We met in the food court. Union Station is a good choice for the yearly DC area meetup because it's accessible by public transportation. Later there will be diaries that include photos of those who attended, but as the photos were taken by Mimi and others, I don't have them to show here.

It was wonderful to finally meet the flesh-and-blood owners of the Kossack names I've been seeing around for many years. JamieG in MD masterminded the event, writing diary after diary to ascertain who was coming, what we would talk about, and what we would do for the fall elections. While making the rounds and meeting people, I encountered Veena (do hope I've spelled your name correctly), who asked what we're going to say to people to get them to vote.

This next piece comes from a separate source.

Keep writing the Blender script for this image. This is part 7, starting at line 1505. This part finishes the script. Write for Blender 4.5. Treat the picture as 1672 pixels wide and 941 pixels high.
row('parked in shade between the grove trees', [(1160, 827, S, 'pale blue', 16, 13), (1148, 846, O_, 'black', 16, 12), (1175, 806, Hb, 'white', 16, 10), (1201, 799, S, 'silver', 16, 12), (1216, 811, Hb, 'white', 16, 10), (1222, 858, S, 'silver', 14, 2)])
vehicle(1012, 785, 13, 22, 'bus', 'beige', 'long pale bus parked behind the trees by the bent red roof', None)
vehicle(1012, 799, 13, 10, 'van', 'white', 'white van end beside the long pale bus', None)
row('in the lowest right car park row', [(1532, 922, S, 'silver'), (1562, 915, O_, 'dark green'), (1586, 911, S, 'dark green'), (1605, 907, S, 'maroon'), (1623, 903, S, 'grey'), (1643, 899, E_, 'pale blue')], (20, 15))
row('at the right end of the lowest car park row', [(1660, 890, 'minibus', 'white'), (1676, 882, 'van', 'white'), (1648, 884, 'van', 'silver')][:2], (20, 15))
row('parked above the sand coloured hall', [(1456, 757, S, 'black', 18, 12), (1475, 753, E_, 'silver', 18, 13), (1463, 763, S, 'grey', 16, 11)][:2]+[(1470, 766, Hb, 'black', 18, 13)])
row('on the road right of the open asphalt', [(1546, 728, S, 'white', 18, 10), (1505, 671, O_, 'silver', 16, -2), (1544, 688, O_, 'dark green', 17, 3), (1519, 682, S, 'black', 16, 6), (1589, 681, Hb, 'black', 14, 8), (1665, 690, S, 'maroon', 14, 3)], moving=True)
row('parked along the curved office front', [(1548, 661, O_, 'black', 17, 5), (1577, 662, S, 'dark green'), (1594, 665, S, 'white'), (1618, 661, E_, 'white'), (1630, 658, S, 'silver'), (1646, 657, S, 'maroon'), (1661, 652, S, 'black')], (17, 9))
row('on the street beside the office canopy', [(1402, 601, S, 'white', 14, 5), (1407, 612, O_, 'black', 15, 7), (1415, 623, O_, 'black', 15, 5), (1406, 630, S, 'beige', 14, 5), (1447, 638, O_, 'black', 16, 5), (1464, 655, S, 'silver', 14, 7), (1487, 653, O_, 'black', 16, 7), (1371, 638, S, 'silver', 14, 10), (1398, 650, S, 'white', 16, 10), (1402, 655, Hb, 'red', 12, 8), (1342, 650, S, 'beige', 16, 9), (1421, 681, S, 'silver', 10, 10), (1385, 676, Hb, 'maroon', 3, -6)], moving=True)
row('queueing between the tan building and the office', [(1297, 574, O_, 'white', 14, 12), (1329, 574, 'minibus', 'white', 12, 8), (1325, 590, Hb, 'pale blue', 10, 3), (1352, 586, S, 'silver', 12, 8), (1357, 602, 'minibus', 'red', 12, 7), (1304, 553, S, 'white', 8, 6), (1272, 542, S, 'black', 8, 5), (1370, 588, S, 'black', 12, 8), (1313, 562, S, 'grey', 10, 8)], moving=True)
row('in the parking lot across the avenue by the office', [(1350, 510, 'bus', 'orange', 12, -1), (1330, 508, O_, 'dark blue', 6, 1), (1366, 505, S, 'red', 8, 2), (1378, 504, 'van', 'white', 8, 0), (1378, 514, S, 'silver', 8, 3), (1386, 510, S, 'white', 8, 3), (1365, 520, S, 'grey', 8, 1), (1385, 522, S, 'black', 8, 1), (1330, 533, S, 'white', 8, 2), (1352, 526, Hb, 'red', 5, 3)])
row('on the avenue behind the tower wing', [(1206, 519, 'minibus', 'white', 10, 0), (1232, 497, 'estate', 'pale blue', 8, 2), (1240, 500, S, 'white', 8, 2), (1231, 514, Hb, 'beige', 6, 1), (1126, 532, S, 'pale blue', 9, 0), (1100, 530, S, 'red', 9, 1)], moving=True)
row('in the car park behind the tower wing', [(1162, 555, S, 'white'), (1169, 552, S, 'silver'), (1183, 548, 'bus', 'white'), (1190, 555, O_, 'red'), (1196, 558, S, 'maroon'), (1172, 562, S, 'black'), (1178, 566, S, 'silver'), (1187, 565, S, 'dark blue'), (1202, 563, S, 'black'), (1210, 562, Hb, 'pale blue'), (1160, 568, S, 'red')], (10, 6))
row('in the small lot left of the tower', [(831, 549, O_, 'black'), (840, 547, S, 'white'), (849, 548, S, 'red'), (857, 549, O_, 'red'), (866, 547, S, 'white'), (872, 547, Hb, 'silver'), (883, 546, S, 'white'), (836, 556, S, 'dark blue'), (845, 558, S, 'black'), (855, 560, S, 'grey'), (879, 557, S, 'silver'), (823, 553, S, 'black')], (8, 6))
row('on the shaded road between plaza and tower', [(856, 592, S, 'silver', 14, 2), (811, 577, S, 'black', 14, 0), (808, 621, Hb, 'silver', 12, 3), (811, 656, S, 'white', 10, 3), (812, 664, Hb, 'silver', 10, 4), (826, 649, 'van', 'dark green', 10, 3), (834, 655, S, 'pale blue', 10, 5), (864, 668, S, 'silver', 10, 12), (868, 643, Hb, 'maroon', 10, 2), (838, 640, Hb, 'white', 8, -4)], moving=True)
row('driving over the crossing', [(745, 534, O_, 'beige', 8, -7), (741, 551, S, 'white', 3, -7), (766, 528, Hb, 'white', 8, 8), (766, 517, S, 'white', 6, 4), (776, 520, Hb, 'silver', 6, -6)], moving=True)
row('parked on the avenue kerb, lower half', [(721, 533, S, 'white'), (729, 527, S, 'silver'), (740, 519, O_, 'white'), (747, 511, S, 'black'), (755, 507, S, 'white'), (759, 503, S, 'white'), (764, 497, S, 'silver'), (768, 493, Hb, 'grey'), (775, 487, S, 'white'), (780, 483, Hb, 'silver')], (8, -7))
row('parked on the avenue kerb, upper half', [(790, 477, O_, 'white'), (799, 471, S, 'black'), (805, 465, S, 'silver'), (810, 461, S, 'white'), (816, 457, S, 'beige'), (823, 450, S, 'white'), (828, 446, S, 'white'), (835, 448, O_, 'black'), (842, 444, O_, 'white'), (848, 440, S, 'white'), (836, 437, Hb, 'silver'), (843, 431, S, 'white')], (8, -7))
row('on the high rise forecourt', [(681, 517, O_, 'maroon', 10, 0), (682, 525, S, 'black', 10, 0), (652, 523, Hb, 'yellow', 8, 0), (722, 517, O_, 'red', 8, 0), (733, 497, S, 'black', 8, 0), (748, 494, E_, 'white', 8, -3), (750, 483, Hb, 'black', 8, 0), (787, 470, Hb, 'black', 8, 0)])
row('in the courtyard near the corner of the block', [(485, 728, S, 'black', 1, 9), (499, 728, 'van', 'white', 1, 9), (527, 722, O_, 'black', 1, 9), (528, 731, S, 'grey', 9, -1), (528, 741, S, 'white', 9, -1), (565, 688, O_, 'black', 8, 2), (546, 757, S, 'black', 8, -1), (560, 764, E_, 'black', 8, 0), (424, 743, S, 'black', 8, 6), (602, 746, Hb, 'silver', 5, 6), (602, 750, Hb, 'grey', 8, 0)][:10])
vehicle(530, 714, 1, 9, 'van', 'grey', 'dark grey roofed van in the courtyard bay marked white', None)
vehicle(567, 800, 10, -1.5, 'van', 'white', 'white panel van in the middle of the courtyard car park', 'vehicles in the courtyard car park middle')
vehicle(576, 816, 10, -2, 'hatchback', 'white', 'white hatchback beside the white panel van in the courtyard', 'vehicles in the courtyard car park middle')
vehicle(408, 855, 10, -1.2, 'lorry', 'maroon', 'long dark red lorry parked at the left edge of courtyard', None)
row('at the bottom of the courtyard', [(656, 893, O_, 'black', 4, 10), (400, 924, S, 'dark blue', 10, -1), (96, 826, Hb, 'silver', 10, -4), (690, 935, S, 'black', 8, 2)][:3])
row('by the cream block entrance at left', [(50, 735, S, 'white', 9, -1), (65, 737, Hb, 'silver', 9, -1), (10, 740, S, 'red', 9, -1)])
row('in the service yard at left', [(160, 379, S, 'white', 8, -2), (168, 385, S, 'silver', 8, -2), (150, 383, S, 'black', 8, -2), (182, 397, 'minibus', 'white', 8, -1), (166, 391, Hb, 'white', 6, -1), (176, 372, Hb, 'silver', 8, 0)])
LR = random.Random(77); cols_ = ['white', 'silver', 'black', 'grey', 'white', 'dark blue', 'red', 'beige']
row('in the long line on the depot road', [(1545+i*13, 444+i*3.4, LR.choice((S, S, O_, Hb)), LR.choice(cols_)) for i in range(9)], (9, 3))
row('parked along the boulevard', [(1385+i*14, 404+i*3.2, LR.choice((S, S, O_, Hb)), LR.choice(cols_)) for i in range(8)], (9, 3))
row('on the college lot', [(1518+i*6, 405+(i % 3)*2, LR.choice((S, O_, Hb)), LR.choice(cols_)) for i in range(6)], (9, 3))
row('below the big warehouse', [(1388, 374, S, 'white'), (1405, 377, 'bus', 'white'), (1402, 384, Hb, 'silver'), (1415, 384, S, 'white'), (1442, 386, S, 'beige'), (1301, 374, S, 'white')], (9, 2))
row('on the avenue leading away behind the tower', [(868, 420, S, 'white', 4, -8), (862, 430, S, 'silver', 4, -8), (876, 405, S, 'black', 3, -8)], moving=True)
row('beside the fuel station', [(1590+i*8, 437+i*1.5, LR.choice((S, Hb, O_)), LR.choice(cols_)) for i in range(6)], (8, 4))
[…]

JamieG has been involved for years in registering voters, which is the all-important first step in getting out the vote. But the next step? Motivation, my friends.

So how are we going to do that? What's the Democratic equivalent of the Republican slogan of "Smaller government. Less taxes. And..." Oops! I've forgotten the third one, I really have.

What do WE believe in? Equal "rites" for all? Fair wages? Universal health insurance? Justice for everyone? Women's right to health care?

There must be something, with our collective brains and talents, that we can agree on that would be succinct enough to go on signs, buttons, and t-shirts. Somehow we've got to agree on a 30-second or even 15-second elevator or Metro speech that would motivate people to think, "That's right. That's what I want. And voting in the election is the easiest way for me to get that."

How about it, Kossacks? Shall we make this a contest? If we can agree on that short, motivational GOTV speech, would the Powers That Be do a front-page diary about it?

All ideas are welcome, even silly ones like the following. Say you're interested in electing Wendy Davis as governor of Texas. If we could develop that short, snappy slogan and put it on a fan (you know, the kind of fan that looks like a ping-pong paddle), along with the words "I'm a fan of Wendy Davis," and fan ourselves vigorously at bus stops, in grocery store checkout queues, or in any other public space, people would be curious and interested. And they'd be reminded that there's an election in the near future.

Are you with me on this? I'm going to think about this a lot. And pretty soon I'm going to sleep on it.